## EXERCISE GOAL
Take the records underneath and set them down exactly.

## WORKING DATA
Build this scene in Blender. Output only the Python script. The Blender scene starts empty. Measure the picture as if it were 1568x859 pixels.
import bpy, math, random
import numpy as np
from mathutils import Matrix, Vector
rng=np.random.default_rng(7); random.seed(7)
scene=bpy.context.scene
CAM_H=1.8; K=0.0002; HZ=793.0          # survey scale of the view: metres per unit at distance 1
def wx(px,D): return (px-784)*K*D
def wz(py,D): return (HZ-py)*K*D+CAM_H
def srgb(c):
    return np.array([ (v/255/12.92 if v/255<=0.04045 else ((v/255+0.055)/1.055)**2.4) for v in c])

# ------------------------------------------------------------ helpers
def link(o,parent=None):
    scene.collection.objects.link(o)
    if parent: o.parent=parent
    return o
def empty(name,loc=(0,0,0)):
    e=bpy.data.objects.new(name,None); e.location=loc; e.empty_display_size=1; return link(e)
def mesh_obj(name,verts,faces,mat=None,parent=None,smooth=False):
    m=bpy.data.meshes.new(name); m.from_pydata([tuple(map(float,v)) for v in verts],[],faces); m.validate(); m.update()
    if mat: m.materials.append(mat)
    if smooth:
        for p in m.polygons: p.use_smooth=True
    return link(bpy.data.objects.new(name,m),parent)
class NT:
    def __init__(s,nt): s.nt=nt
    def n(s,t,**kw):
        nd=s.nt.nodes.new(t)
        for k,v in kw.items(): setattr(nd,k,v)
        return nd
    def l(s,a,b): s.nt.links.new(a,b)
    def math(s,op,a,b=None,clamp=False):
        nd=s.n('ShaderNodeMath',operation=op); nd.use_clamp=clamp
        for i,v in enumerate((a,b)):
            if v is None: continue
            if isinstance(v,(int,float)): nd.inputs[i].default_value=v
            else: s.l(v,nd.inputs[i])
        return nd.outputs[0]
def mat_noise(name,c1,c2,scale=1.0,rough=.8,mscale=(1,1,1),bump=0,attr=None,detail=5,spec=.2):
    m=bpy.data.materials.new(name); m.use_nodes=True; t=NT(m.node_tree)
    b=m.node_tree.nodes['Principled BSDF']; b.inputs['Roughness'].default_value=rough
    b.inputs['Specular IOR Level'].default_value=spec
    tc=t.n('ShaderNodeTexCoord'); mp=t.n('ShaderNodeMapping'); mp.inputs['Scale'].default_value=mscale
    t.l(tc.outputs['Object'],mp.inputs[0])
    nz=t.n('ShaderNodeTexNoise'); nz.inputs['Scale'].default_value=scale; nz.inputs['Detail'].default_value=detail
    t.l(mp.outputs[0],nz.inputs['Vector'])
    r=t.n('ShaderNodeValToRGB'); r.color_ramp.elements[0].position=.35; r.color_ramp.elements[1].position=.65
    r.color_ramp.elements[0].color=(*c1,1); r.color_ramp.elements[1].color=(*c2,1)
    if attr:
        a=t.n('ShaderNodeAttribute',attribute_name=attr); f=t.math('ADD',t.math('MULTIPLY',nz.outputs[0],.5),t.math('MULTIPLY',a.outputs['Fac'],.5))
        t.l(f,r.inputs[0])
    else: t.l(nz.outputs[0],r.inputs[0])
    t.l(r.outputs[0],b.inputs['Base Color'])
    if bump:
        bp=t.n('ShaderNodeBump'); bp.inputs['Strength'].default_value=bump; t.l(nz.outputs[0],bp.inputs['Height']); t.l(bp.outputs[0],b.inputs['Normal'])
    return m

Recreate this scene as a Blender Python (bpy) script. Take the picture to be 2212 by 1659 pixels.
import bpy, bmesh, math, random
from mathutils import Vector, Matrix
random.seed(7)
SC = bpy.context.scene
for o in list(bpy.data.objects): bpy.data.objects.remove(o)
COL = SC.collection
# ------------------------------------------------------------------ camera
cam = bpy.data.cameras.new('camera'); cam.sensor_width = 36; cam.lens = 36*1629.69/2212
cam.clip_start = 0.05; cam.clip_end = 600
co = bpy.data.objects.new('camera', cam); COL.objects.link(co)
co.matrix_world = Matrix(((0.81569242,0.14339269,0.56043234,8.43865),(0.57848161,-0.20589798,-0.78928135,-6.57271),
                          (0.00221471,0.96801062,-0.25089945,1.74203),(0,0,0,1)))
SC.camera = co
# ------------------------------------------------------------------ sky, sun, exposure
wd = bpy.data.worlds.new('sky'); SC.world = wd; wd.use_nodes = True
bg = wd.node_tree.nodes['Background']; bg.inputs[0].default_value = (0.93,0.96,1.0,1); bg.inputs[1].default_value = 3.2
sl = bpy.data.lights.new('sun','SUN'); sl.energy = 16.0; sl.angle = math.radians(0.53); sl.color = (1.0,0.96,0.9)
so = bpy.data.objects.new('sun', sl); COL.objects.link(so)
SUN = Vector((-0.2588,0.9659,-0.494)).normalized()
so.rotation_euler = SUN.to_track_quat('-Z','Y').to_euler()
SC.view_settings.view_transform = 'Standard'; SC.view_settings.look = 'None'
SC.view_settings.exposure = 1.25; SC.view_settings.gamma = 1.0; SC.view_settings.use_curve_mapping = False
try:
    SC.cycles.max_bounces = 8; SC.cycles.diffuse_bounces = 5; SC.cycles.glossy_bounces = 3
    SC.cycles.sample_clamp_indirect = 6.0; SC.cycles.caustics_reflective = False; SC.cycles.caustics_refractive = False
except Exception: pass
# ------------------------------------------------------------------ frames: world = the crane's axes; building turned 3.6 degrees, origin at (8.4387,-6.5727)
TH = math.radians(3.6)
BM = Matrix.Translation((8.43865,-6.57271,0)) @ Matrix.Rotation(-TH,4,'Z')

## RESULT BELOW
Build this scene in Blender. Output only the Python script. The Blender scene starts empty. Measure the picture as if it were 1568x859 pixels.
import bpy, math, random
import numpy as np
from mathutils import Matrix, Vector
rng=np.random.default_rng(7); random.seed(7)
scene=bpy.context.scene
CAM_H=1.8; K=0.0002; HZ=793.0          # survey scale of the view: metres per unit at distance 1
def wx(px,D): return (px-784)*K*D
def wz(py,D): return (HZ-py)*K*D+CAM_H
def srgb(c):
    return np.array([ (v/255/12.92 if v/255<=0.04045 else ((v/255+0.055)/1.055)**2.4) for v in c])

# ------------------------------------------------------------ helpers
def link(o,parent=None):
    scene.collection.objects.link(o)
    if parent: o.parent=parent
    return o
def empty(name,loc=(0,0,0)):
    e=bpy.data.objects.new(name,None); e.location=loc; e.empty_display_size=1; return link(e)
def mesh_obj(name,verts,faces,mat=None,parent=None,smooth=False):
    m=bpy.data.meshes.new(name); m.from_pydata([tuple(map(float,v)) for v in verts],[],faces); m.validate(); m.update()
    if mat: m.materials.append(mat)
    if smooth:
        for p in m.polygons: p.use_smooth=True
    return link(bpy.data.objects.new(name,m),parent)
class NT:
    def __init__(s,nt): s.nt=nt
    def n(s,t,**kw):
        nd=s.nt.nodes.new(t)
        for k,v in kw.items(): setattr(nd,k,v)
        return nd
    def l(s,a,b): s.nt.links.new(a,b)
    def math(s,op,a,b=None,clamp=False):
        nd=s.n('ShaderNodeMath',operation=op); nd.use_clamp=clamp
        for i,v in enumerate((a,b)):
            if v is None: continue
            if isinstance(v,(int,float)): nd.inputs[i].default_value=v
            else: s.l(v,nd.inputs[i])
        return nd.outputs[0]
def mat_noise(name,c1,c2,scale=1.0,rough=.8,mscale=(1,1,1),bump=0,attr=None,detail=5,spec=.2):
    m=bpy.data.materials.new(name); m.use_nodes=True; t=NT(m.node_tree)
    b=m.node_tree.nodes['Principled BSDF']; b.inputs['Roughness'].default_value=rough
    b.inputs['Specular IOR Level'].default_value=spec
    tc=t.n('ShaderNodeTexCoord'); mp=t.n('ShaderNodeMapping'); mp.inputs['Scale'].default_value=mscale
    t.l(tc.outputs['Object'],mp.inputs[0])
    nz=t.n('ShaderNodeTexNoise'); nz.inputs['Scale'].default_value=scale; nz.inputs['Detail'].default_value=detail
    t.l(mp.outputs[0],nz.inputs['Vector'])
    r=t.n('ShaderNodeValToRGB'); r.color_ramp.elements[0].position=.35; r.color_ramp.elements[1].position=.65
    r.color_ramp.elements[0].color=(*c1,1); r.color_ramp.elements[1].color=(*c2,1)
    if attr:
        a=t.n('ShaderNodeAttribute',attribute_name=attr); f=t.math('ADD',t.math('MULTIPLY',nz.outputs[0],.5),t.math('MULTIPLY',a.outputs['Fac'],.5))
        t.l(f,r.inputs[0])
    else: t.l(nz.outputs[0],r.inputs[0])
    t.l(r.outputs[0],b.inputs['Base Color'])
    if bump:
        bp=t.n('ShaderNodeBump'); bp.inputs['Strength'].default_value=bump; t.l(nz.outputs[0],bp.inputs['Height']); t.l(bp.outputs[0],b.inputs['Normal'])
    return m

Recreate this scene as a Blender Python (bpy) script. Take the picture to be 2212 by 1659 pixels.
import bpy, bmesh, math, random
from mathutils import Vector, Matrix
random.seed(7)
SC = bpy.context.scene
for o in list(bpy.data.objects): bpy.data.objects.remove(o)
COL = SC.collection
# ------------------------------------------------------------------ camera
cam = bpy.data.cameras.new('camera'); cam.sensor_width = 36; cam.lens = 36*1629.69/2212
cam.clip_start = 0.05; cam.clip_end = 600
co = bpy.data.objects.new('camera', cam); COL.objects.link(co)
co.matrix_world = Matrix(((0.81569242,0.14339269,0.56043234,8.43865),(0.57848161,-0.20589798,-0.78928135,-6.57271),
                          (0.00221471,0.96801062,-0.25089945,1.74203),(0,0,0,1)))
SC.camera = co
# ------------------------------------------------------------------ sky, sun, exposure
wd = bpy.data.worlds.new('sky'); SC.world = wd; wd.use_nodes = True
bg = wd.node_tree.nodes['Background']; bg.inputs[0].default_value = (0.93,0.96,1.0,1); bg.inputs[1].default_value = 3.2
sl = bpy.data.lights.new('sun','SUN'); sl.energy = 16.0; sl.angle = math.radians(0.53); sl.color = (1.0,0.96,0.9)
so = bpy.data.objects.new('sun', sl); COL.objects.link(so)
SUN = Vector((-0.2588,0.9659,-0.494)).normalized()
so.rotation_euler = SUN.to_track_quat('-Z','Y').to_euler()
SC.view_settings.view_transform = 'Standard'; SC.view_settings.look = 'None'
SC.view_settings.exposure = 1.25; SC.view_settings.gamma = 1.0; SC.view_settings.use_curve_mapping = False
try:
    SC.cycles.max_bounces = 8; SC.cycles.diffuse_bounces = 5; SC.cycles.glossy_bounces = 3
    SC.cycles.sample_clamp_indirect = 6.0; SC.cycles.caustics_reflective = False; SC.cycles.caustics_refractive = False
except Exception: pass
# ------------------------------------------------------------------ frames: world = the crane's axes; building turned 3.6 degrees, origin at (8.4387,-6.5727)
TH = math.radians(3.6)
BM = Matrix.Translation((8.43865,-6.57271,0)) @ Matrix.Rotation(-TH,4,'Z')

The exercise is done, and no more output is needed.